If your business is registered for GST, the cost of the asset needs to be less than $20,000 after the GST credits that can be claimed by the business have been subtracted from the purchase price. If your business is not registered for GST, it is the GST inclusive amount.
Second hand goods are also deductible. However, there are a number of assets that don’t qualify for the instant asset write-off as they have their own set of rules. These include horticultural plants, capital works (building construction costs etc.), assets leased to another party on a depreciating asset lease, etc.
If you purchase assets costing $20,000 or more, the immediate deduction does not apply but small businesses have the ability to allocate the purchase to a pool and depreciate the pool at a rate of 15% in the first year and 30% for each year thereafter.
From 1 July 2018, courier and cleaning businesses will need to lodge additional reports to the Australian Taxation Office about payments made to contractors (individual payments and total for the year). While this is a year away, if your business is affected by the change, think about what systems you will need to track and measure these payments and collect the required information from contractors.
From 1 July 2017, certain supplies of digital products and services to Australian consumers by overseas suppliers will be subject to GST in Australia, even if the supplier does not have a physical presence in Australia. The rules are not intended to apply in situations where the Australian customer is registered for GST and the acquisition relates to their business activities.
The new rules use a vendor registration model. That is, businesses based overseas and selling into Australia will need to register and comply voluntarily with Australian tax law.
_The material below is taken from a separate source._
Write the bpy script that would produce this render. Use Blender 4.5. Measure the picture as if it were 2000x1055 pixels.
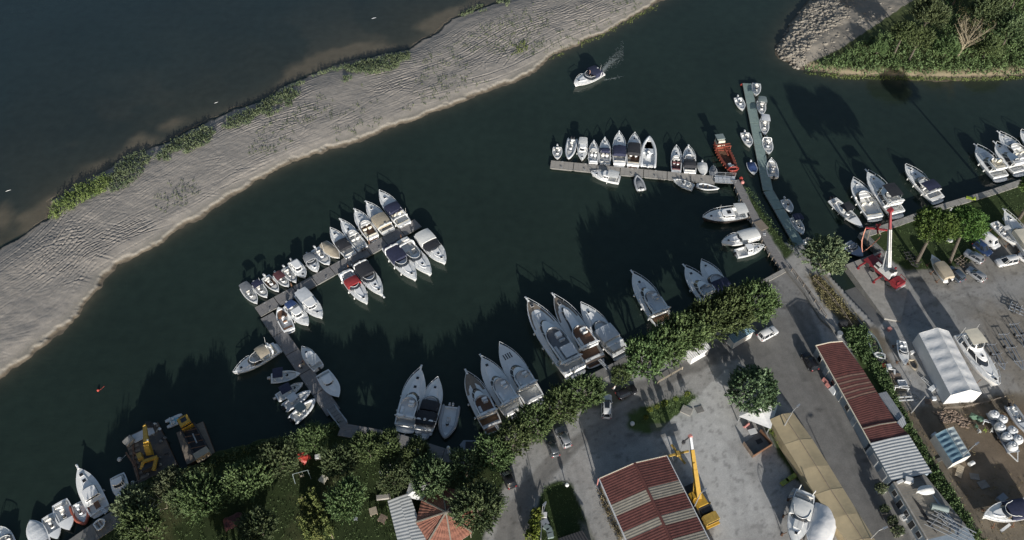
import bpy, bmesh, math, random
import numpy as np
from mathutils import Vector, Matrix
R = math.radians
rng = random.Random(7)
for o in list(bpy.data.objects): bpy.data.objects.remove(o)
SC = bpy.context.scene
COL = SC.collection
# ------------------------------------------------------------------ camera
CAM_H, TILT, FPX = 125.0, R(38.0), 1540.0          # drone height, tilt from straight down, focal length in px of a 2000 px wide frame
cam = bpy.data.cameras.new('camera'); cam_o = bpy.data.objects.new('camera', cam); COL.objects.link(cam_o)
cam_o.location = (0, 0, CAM_H); cam_o.rotation_euler = (TILT, 0, 0)
cam.sensor_width = 36.0; cam.lens = 36.0 * FPX / 2000.0; cam.clip_start = 1.0; cam.clip_end = 6000.0
SC.camera = cam_o
# ------------------------------------------------------------------ light
SUN_EL, SUN_AZ = R(14.8), R(11.3)                   # low sun behind the camera, shadows run away and a little to the left
w = bpy.data.worlds.new('World'); SC.world = w; w.use_nodes = True
nt = w.node_tree; nt.nodes.clear()
sky = nt.nodes.new('ShaderNodeTexSky'); sky.sky_type = 'NISHITA'; sky.sun_disc = False
sky.sun_elevation = SUN_EL; sky.sun_rotation = R(180.0) - SUN_AZ
sky.air_density = 1.0; sky.dust_density = 1.5; sky.ozone_density = 1.0
bg = nt.nodes.new('ShaderNodeBackground'); bg.inputs['Strength'].default_value = 0.08
wo = nt.nodes.new('ShaderNodeOutputWorld')
nt.links.new(sky.outputs[0], bg.inputs[0]); nt.links.new(bg.outputs[0], wo.inputs[0])
sun = bpy.data.lights.new('sun', 'SUN'); sun.energy = 4.8; sun.angle = R(0.5); sun.color = (1.0, 0.965, 0.905)
sun_o = bpy.data.objects.new('sun', sun); COL.objects.link(sun_o)
SUN_DIR = Vector((math.sin(SUN_AZ) * math.cos(SUN_EL), -math.cos(SUN_AZ) * math.cos(SUN_EL), math.sin(SUN_EL)))
sun_o.rotation_euler = SUN_DIR.to_track_quat('Z', 'Y').to_euler(); sun_o.location = (60, -200, 120)
vs = SC.view_settings; vs.view_transform = 'Standard'; vs.look = 'None'; vs.gamma = 1.0; vs.exposure = 0.46; vs.use_curve_mapping = False

# ------------------------------------------------------------------ helpers
def P(u, v, z=0.0):
    """survey point: where the sight line through photo position (u, v) meets height z"""
    X = (u - 1000.0) / FPX; Y = -(v - 527.5) / FPX
    c, s = math.cos(TILT), math.sin(TILT)
    d = Vector((X, c * Y + s, s * Y - c)); k = (z - CAM_H) / d.z
    return Vector((d.x * k, d.y * k, z))
def crop(ox, oy, s):
    return lambda x, y: (ox + x * s, oy + y * s)

M = {}
def mat(key, col, rough=0.6, metal=0.0, var=0.12, scale=1.5, bump=0.0, bscale=8.0, spec=0.5, attr=None, col2=None, stretch=None):
    m = bpy.data.materials.new(key); m.use_nodes = True; t = m.node_tree; N = t.nodes; b = N['Principled BSDF']
    b.inputs['Roughness'].default_value = rough; b.inputs['Metallic'].default_value = metal
    b.inputs['Specular IOR Level'].default_value = spec
    tc = N.new('ShaderNodeTexCoord'); src = tc.outputs['Object']
    if stretch:
        mp = N.new('ShaderNodeMapping'); mp.inputs['Scale'].default_value = stretch; t.links.new(src, mp.inputs[0]); src = mp.outputs[0]
    no = N.new('ShaderNodeTexNoise'); no.inputs['Scale'].default_value = scale; no.inputs['Detail'].default_value = 6.0; no.inputs['Roughness'].default_value = 0.65
    t.links.new(src, no.inputs['Vector'])
    if col2 is None and attr is None:
        mr = N.new('ShaderNodeMapRange'); mr.inputs[1].default_value = 0.3; mr.inputs[2].default_value = 0.7
        mr.inputs[3].default_value = 1.0 - var; mr.inputs[4].default_value = 1.0 + var
        t.links.new(no.outputs[0], mr.inputs[0])
        mx = N.new('ShaderNodeMix'); mx.data_type = 'RGBA'; mx.blend_type = 'MULTIPLY'; mx.inputs['Factor'].default_value = 1.0
        mx.inputs['A'].default_value = (*col, 1); cb = N.new('ShaderNodeCombineColor')
        for i in range(3): t.links.new(mr.outputs[0], cb.inputs[i])
        t.links.new(cb.outputs[0], mx.inputs['B']); t.links.new(mx.outputs['Result'], b.inputs['Base Color'])
    elif attr is None:
        mr = N.new('ShaderNodeMapRange'); mr.inputs[1].default_value = 0.38; mr.inputs[2].default_value = 0.62; t.links.new(no.outputs[0], mr.inputs[0])
        mx = N.new('ShaderNodeMix'); mx.data_type = 'RGBA'; mx.inputs['A'].default_value = (*col, 1); mx.inputs['B'].default_value = (*col2, 1)
        t.links.new(mr.outputs[0], mx.inputs['Factor']); t.links.new(mx.outputs['Result'], b.inputs['Base Color'])
    elif attr == 'tone':
        at = N.new('ShaderNodeAttribute'); at.attribute_name = 'tone'
        mx = N.new('ShaderNodeMix'); mx.data_type = 'RGBA'; mx.inputs['A'].default_value = (*col, 1); mx.inputs['B'].default_value = (*col2, 1)
        oi = N.new('ShaderNodeObjectInfo'); hs = N.new('ShaderNodeHueSaturation'); m1 = N.new('ShaderNodeMapRange'); m2 = N.new('ShaderNodeMapRange')   # every plant its own shade of green
        m1.inputs[3].default_value = 0.490; m1.inputs[4].default_value = 0.530; m2.inputs[3].default_value = 0.80; m2.inputs[4].default_value = 1.22
        t.links.new(oi.outputs['Random'], m1.inputs[0]); t.links.new(oi.outputs['Random'], m2.inputs[0]); t.links.new(m1.outputs[0], hs.inputs['Hue']); t.links.new(m2.outputs[0], hs.inputs['Value'])
        t.links.new(at.outputs['Fac'], mx.inputs['Factor']); t.links.new(mx.outputs['Result'], hs.inputs['Color']); t.links.new(hs.outputs[0], b.inputs['Base Color'])
    else:
        at = N.new('ShaderNodeAttribute'); at.attribute_name = attr
        mr = N.new('ShaderNodeMapRange'); mr.inputs[1].default_value = 0.25; mr.inputs[2].default_value = 0.75
        mr.inputs[3].default_value = 1.0 - var; mr.inputs[4].default_value = 1.0 + var
        t.links.new(no.outputs[0], mr.inputs[0])
        n2 = N.new('ShaderNodeTexNoise'); n2.inputs['Scale'].default_value = scale * 9; n2.inputs['Detail'].default_value = 3.0; t.links.new(src, n2.inputs['Vector'])
        mr2 = N.new('ShaderNodeMapRange'); mr2.inputs[1].default_value = 0.3; mr2.inputs[2].default_value = 0.7
        mr2.inputs[3].default_value = 1.0 - var; mr2.inputs[4].default_value = 1.0 + var; t.links.new(n2.outputs[0], mr2.inputs[0])
        mu = N.new('ShaderNodeMath'); mu.operation = 'MULTIPLY'; t.links.new(mr.outputs[0], mu.inputs[0]); t.links.new(mr2.outputs[0], mu.inputs[1])
        vm = N.new('ShaderNodeVectorMath'); vm.operation = 'SCALE'; t.links.new(at.outputs['Color'], vm.inputs[0]); t.links.new(mu.outputs[0], vm.inputs['Scale'])
        t.links.new(vm.outputs[0], b.inputs['Base Color'])
    if bump:
        nb = N.new('ShaderNodeTexNoise'); nb.inputs['Scale'].default_value = bscale; nb.inputs['Detail'].default_value = 5.0; t.links.new(src, nb.inputs['Vector'])
        bp = N.new('ShaderNodeBump'); bp.inputs['Strength'].default_value = bump; bp.inputs['Distance'].default_value = 0.1
        t.links.new(nb.outputs[0], bp.inputs['Height']); t.links.new(bp.outputs[0], b.inputs['Normal'])
    M[key] = m
    return m
# boats
mat('gel', (0.80, 0.80, 0.79), 0.28, var=0.05, scale=0.8); mat('gel_deck', (0.74, 0.74, 0.72), 0.45, var=0.07, scale=1.2)
mat('cream', (0.62, 0.57, 0.46), 0.6, var=0.08); mat('cush', (0.60, 0.58, 0.54), 0.7, var=0.1, scale=3)
mat('navy', (0.020, 0.024, 0.055), 0.75, var=0.25, scale=2, bump=.3, bscale=3); mat('black', (0.022, 0.023, 0.028), 0.75, var=0.25, scale=2, bump=.3, bscale=3)
mat('tan', (0.36, 0.31, 0.235), 0.8, var=0.12, scale=2, bump=.3, bscale=3); mat('grey', (0.17, 0.18, 0.195), 0.8, var=0.15, scale=2, bump=.3, bscale=3)
mat('lgrey', (0.54, 0.56, 0.58), 0.75, var=0.1, scale=2, bump=.3, bscale=3); mat('white_cloth', (0.62, 0.62, 0.60), 0.8, var=0.06, scale=2, bump=.3, bscale=3)
mat('red', (0.26, 0.025, 0.028), 0.75, var=0.15, scale=2); mat('maroon', (0.10, 0.035, 0.04), 0.75, var=0.2, scale=2)
mat('blue_cloth', (0.03, 0.06, 0.16), 0.75, var=0.2, scale=2, bump=.3, bscale=3)
mat('greygreen', (0.17, 0.21, 0.21), 0.8, var=0.1)
mat('teak', (0.20, 0.115, 0.06), 0.65, var=0.2, scale=3, stretch=(.6, 8, 1)); mat('brown', (0.16, 0.085, 0.05), 0.6, var=0.2, scale=2)
mat('glass', (0.018, 0.022, 0.028), 0.08, var=0.1, spec=0.7); mat('chrome', (0.66, 0.67, 0.68), 0.35, 0.25, var=0.05)
mat('dark', (0.02, 0.02, 0.022), 0.5, var=0.2); mat('rubber', (0.035, 0.035, 0.037), 0.8, var=0.2)
mat('hull_dark', (0.055, 0.045, 0.04), 0.3, var=0.15); mat('hull_grey', (0.22, 0.24, 0.27), 0.3, var=0.08); mat('hull_blue', (0.30, 0.34, 0.42), 0.35, var=0.08)
mat('tube_grey', (0.36, 0.37, 0.385), 0.6, var=0.06); mat('tube_white', (0.6, 0.61, 0.62), 0.55, var=0.06); mat('tube_orange', (0.30, 0.075, 0.045), 0.6, var=0.12)
mat('outb', (0.5, 0.51, 0.52), 0.35, var=0.08); mat('outb_black', (0.02, 0.02, 0.024), 0.3, var=0.1)
mat('workred', (0.20, 0.048, 0.028), 0.6, var=0.28, scale=2.5, bump=.2); mat('fender', (0.62, 0.62, 0.6), 0.5)
mat('antifoul', (0.03, 0.05, 0.10), 0.6); mat('stripe', (0.03, 0.04, 0.09), 0.35)
mat('skyblue', (0.20, 0.42, 0.52), 0.4, var=0.1); mat('buoy_red', (0.38, 0.05, 0.035), 0.5, var=0.1)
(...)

These rules apply to supplies of music, games, apps, movies and books as well as certain professional services. Contracts, supply agreements, licensing agreements and royalty arrangements for digital products may all be affected.
From 1 July 2017, the ability to claim a tax deduction for superannuation contributions has been broadened.
Currently, to claim a tax deduction for your super contributions you need to earn less than 10% of your income from salary or wages etc. From 1 July 2017, the 10% rule will be abolished.
This change will be useful for contractors who hold their insurance through super as they will be able to claim a personal tax deduction for these insurance premium contributions. The caveat here is that these contributions must remain within the reduced $25,000 concessional contributions cap.
Claims for work related travel expenses are a major area of focus for the ATO. The larger the claim the more likely it is that the ATO will take a closer look. If you claim travel expenses, it’s important to ensure that you fully understand what’s required.
Every year, the Commissioner publishes the reasonable rates for travel expenses when travelling overnight in the course of employment activities – accommodation, food and drink, and incidental expenses. However, these rates are only applicable if you receive a genuine travel allowance from an employer for that travel and are not applicable to sole traders who are not employed by another entity. This means that you would need to keep appropriate records of all travel expenses that you want to claim as a deduction.
In order for accommodation and meals to qualify as a travel expense, you need to travel away from your home. The ATO takes that to mean that you’re sleeping away from home - not just travelling for the day.
Before rolling over your accounting software for the new financial year, make sure you:
· Prepare your financial year-end accounts. This way, any problems can be rectified and you have a ‘clean slate’ for the 2017-18 year. Once rolled over, the software cannot be amended.
· Do not perform a Payroll Year End function until you are sure that your payment summaries are correct and printed. Always perform a payroll back-up before you roll over the year.
You need to provide all of your staff with their PAYG Payment Summary on or before 14 July 2017. This includes any staff that left your employment during the 2016-17 financial year.
If we prepare your Payment Summaries for you, please provide us with the data file from your accounting software.
The ATO imposes penalties for the late lodgement of PAYG Payment Summary Statements.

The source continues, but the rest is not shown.